I found the following theorem, but I don't understand it and was unable to prove it. Is it true? Is there a proof for it?
Theorem: Let $f : R^d → R$ be such that $f$ is twice-differentiable and
has continuous derivatives in an open ball $B$ around the point $x ∈ R^d$. Then for any small enough $∆x ∈ R^d$ such that
$x + ∆x$ is also contained in the ball $B$, we have the following:
$$
f(x + \Delta x) = f(x) + \Delta x^T\nabla f|_x + \frac{1}{2}(\Delta x)^T (\nabla^2f|_w)(\Delta x)
$$
Where $(\nabla^2f|_w)$ is the Hessian of $f$ evaluated at a point $w ∈ R^d$
that lies on the line connecting $x$ and $x + ∆x$
I understand that this is a second-order Taylor expansion of $f$ about $x$, and I understand why it is in this form.
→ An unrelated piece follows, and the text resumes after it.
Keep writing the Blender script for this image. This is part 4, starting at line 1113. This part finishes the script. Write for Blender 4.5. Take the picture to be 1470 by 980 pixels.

But, I don't get is why the Hessian can be evaluated at the point $w$ rather than at $x$. If it is a Taylor expansion about $x$, shouldn't all derivatives be evaluated at $x$? Why is this expansion valid?
For reference, this is where I found the theorem: https://www.cs.princeton.edu/courses/archive/fall18/cos597G/lecnotes/lecture3.pdf
On page 2.
Best Answer
The short answer is, that the part with the Hessian of $f$ is an error correcting term. Thus the theorem states that if $f$ is twice differentiable you can approximate your function by an (affine) linear function (your first two terms with zero- and first order differentials) and the error of that approximation evaluated at any point $x+\Delta x$ is given by the Hessian of $f$ evaluated at a certain point on the line between $x$ and $x+\Delta x$.
You will find the same idea in the one-dimensional statement about Taylor series. Sometimes this will be refered to as Lagrangian form (of the remainder).